Schroeter named it as one of her most memorable ‘Digicel Rising Stars’ moments.

“I have a few, but I think 2005 Emancipation Park. I remember seeing the crowd that coulda fill Emancipation Park ‘bout four times and still leave over, ... seeing the buses, and seeing people selling Noddy Water and Chris T-shirts, and we were just looking around and going ‘Wow!’ I am sorry it ended how it ended. They were in the tent behind the dome and people figured out that they were in there ... and you could just see hands coming in under the tent saying, ‘Touch mi, touch mi, touch mi.’ And I said we have to get them out of here.”

She recalled calling the bus driver and fleeing with the contestants towards the bus. “This was when there was no Marriott, and out there was a dust bowl. I said to them, ‘Hold everybody’s hands’, and we ran across the street to the bus and I literally flung everybody inside. Then people realised that it was them and dem seh, ‘See dem dere!’ and the speed [with which] the bus drove off ... but people were just running down the bus.

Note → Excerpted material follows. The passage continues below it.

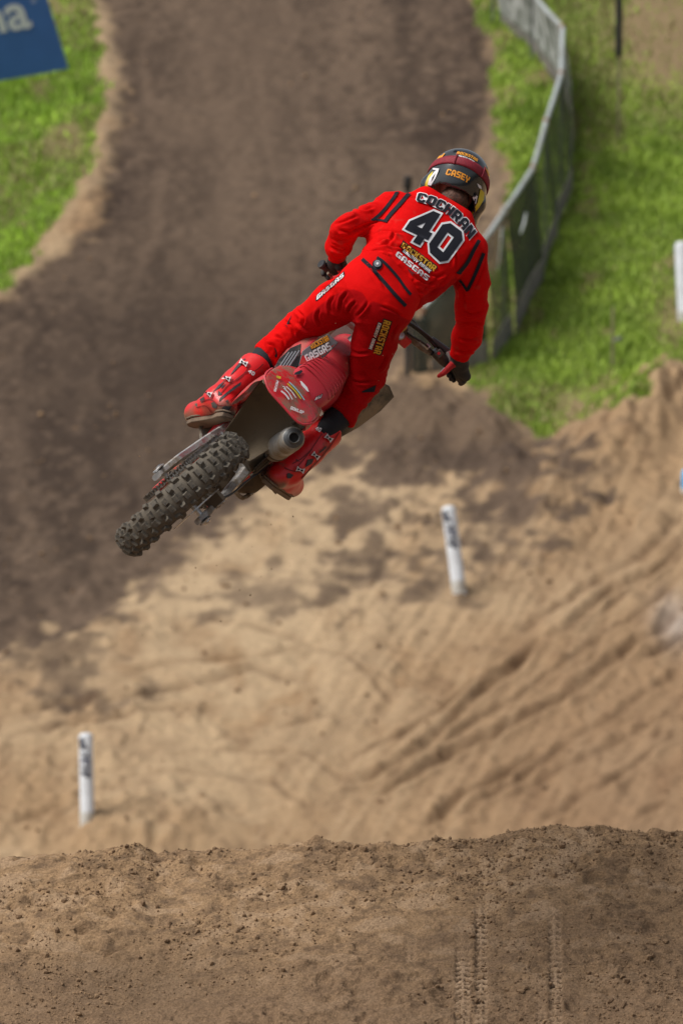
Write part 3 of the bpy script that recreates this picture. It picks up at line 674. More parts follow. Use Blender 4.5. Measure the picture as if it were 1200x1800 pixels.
# blue advertising board at the upper left
m_banner = mat('blue_board', (0.050, 0.155, 0.46), 0.5, col2=(0.055, 0.17, 0.50), nscale=3)
m_wht = mat('board_lettering', (0.72, 0.78, 0.84), 0.5)
fx, fy = on_hill(60, 168); zz = float(ground_z(np.array([fx]), np.array([fy]))[0]); bd = -(CM.inverted() @ Vector((fx, fy, zz))).z
def bpx(x, y, off=0.0):       # a plane that stands across the slope, leaning back a little
    d = bd - 0.35 * (130 - y) * K * bd - off
    return CM @ Vector(((x - 600) * K * d, -(y - 900) * K * d, -d))
o0b = bpx(30, 140); bo = empty('advertising_board', Matrix.Translation(o0b)); tag(bo, 'blue board with cropped white lettering on the grass at the upper left corner', 'advertising board')
Q = [bpx(-330, 200), bpx(121, 121), bpx(66, -60), bpx(-390, 10)]
MB().plate([tuple(p - o0b) for p in Q], (0, 0.03, 0.004)).build('board_face', m_banner, bo, bevel=0.003)
# ------------------------------------------------------------------ print: flat shapes cut fine and laid on a surface
W4, H6, S_ = 4.0, 6.0, 1.4
GL = {
 'C': [[(.8,0),(3.2,0),(4,.8),(4,1.9),(2.7,1.9),(2.7,1.2),(1.3,1.2),(1.3,4.8),(2.7,4.8),(2.7,4.1),(4,4.1),(4,5.2),(3.2,6),(.8,6),(0,5.2),(0,.8)]],
 'O': [[(.8,0),(3.2,0),(4,.8),(4,5.2),(3.2,6),(.8,6),(0,5.2),(0,.8)],[(1.4,1.3),(1.4,4.7),(2.6,4.7),(2.6,1.3)]],
 'H': [[(0,0),(1.4,0),(1.4,2.3),(2.6,2.3),(2.6,0),(4,0),(4,6),(2.6,6),(2.6,3.7),(1.4,3.7),(1.4,6),(0,6)]],
 'R': [[(0,0),(1.4,0),(1.4,2),(1.9,2),(2.7,0),(4.2,0),(3.4,2.1),(4,2.8),(4,5.2),(3.2,6),(0,6)],[(1.4,3.3),(1.4,4.7),(2.6,4.7),(2.6,3.3)]],
 'P': [[(0,0),(1.4,0),(1.4,2),(3.2,2),(4,2.8),(4,5.2),(3.2,6),(0,6)],[(1.4,3.3),(1.4,4.7),(2.6,4.7),(2.6,3.3)]],
 'A': [[(0,0),(1.4,0),(1.4,1.6),(2.6,1.6),(2.6,0),(4,0),(4,4.6),(2.9,6),(1.1,6),(0,4.6)],[(1.4,2.9),(1.4,4.3),(1.7,4.7),(2.3,4.7),(2.6,4.3),(2.6,2.9)]],
 'N': [[(0,0),(1.4,0),(1.4,3.4),(2.5,0),(4,0),(4,6),(2.6,6),(2.6,2.7),(1.5,6),(0,6)]],
 'K': [[(0,0),(1.4,0),(1.4,2.2),(1.8,2.2),(2.6,0),(4.1,0),(3,3.1),(4,6),(2.6,6),(1.8,3.8),(1.4,3.8),(1.4,6),(0,6)]],
 'S': [[(0,0),(3.2,0),(4,.8),(4,2.8),(3.2,3.6),(1.4,3.6),(1.4,4.7),(4,4.7),(4,6),(.8,6),(0,5.2),(0,3.2),(.8,2.4),(2.6,2.4),(2.6,1.3),(0,1.3)]],
 'T': [[(1.3,0),(2.7,0),(2.7,4.7),(4,4.7),(4,6),(0,6),(0,4.7),(1.3,4.7)]],
 'G': [[(.8,0),(4,0),(4,3.3),(2.1,3.3),(2.1,2.2),(2.6,2.2),(2.6,1.3),(1.4,1.3),(1.4,4.7),(4,4.7),(4,6),(.8,6),(0,5.2),(0,.8)]],
 'E': [[(0,0),(4,0),(4,1.3),(1.4,1.3),(1.4,2.4),(3.5,2.4),(3.5,3.6),(1.4,3.6),(1.4,4.7),(4,4.7),(4,6),(0,6)]],
 'Y': [[(1.3,0),(2.7,0),(2.7,2.2),(4,3.4),(4,6),(2.6,6),(2.6,3.6),(1.4,3.6),(1.4,6),(0,6),(0,3.4),(1.3,2.2)]],
 'D': [[(0,0),(3.1,0),(4,.9),(4,5.1),(3.1,6),(0,6)],[(1.4,1.3),(1.4,4.7),(2.6,4.7),(2.6,1.3)]],
 'I': [[(0,0),(1.4,0),(1.4,6),(0,6)]], 'L': [[(0,0),(4,0),(4,1.3),(1.4,1.3),(1.4,6),(0,6)]],
 'U': [[(.8,0),(3.2,0),(4,.8),(4,6),(2.6,6),(2.6,1.3),(1.4,1.3),(1.4,6),(0,6),(0,.8)]],
 'X': [[(0,0),(1.4,0),(2,1.9),(2.6,0),(4,0),(2.8,3),(4,6),(2.6,6),(2,4.1),(1.4,6),(0,6),(1.2,3)]],
 'M': [[(0,0),(1.2,0),(1.2,3.6),(2,2.2),(2.8,3.6),(2.8,0),(4,0),(4,6),(2.8,6),(2,4.4),(1.2,6),(0,6)]],
 'J': [[(.8,0),(3.2,0),(4,.8),(4,6),(2.6,6),(2.6,1.3),(1.4,1.3),(1.4,2.1),(0,2.1),(0,.8)]],
 '4': [[(2.5,0),(3.9,0),(3.9,1.3),(4.6,1.3),(4.6,2.6),(3.9,2.6),(3.9,6),(2.5,6),(0,2.9),(0,1.3),(2.5,1.3)],[(1.5,2.6),(2.5,3.8),(2.5,2.6)]],
 '0': [[(1.0,0),(3.4,0),(4.4,1),(4.4,5),(3.4,6),(1.0,6),(0,5),(0,1)],[(1.5,1.5),(1.5,4.5),(2.9,4.5),(2.9,1.5)]],
 '5': [[(0,0),(3.2,0),(4,.8),(4,2.8),(3.2,3.6),(1.4,3.6),(1.4,4.7),(4,4.7),(4,6),(0,6),(0,2.4),(2.6,2.4),(2.6,1.3),(0,1.3)]],
}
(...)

“After everything, I was just sitting on the sidewalk around the back entrance of Emancipation Park, and I was just shaking my head because I just couldn’t believe what had just happened. When yuh go inside and yuh see what was left ... the broken chairs, the broken tree limbs and all these things. I was just like ‘Wooooow.’ It was bad. We bought back all the chairs ... and I am sure that we paid for some trees,” Schroeter said.

Another memorable DRS moment for the series producer was when Cameal Davis, “a little girl from Denham Town with a big voice”, went up against five guys and made her name as the first female winner of the competition.

“I predicted Chris. No predictions this year. It’s a great bunch; really, really talented. Right now it’s anybody’s game,” Schroeter declared.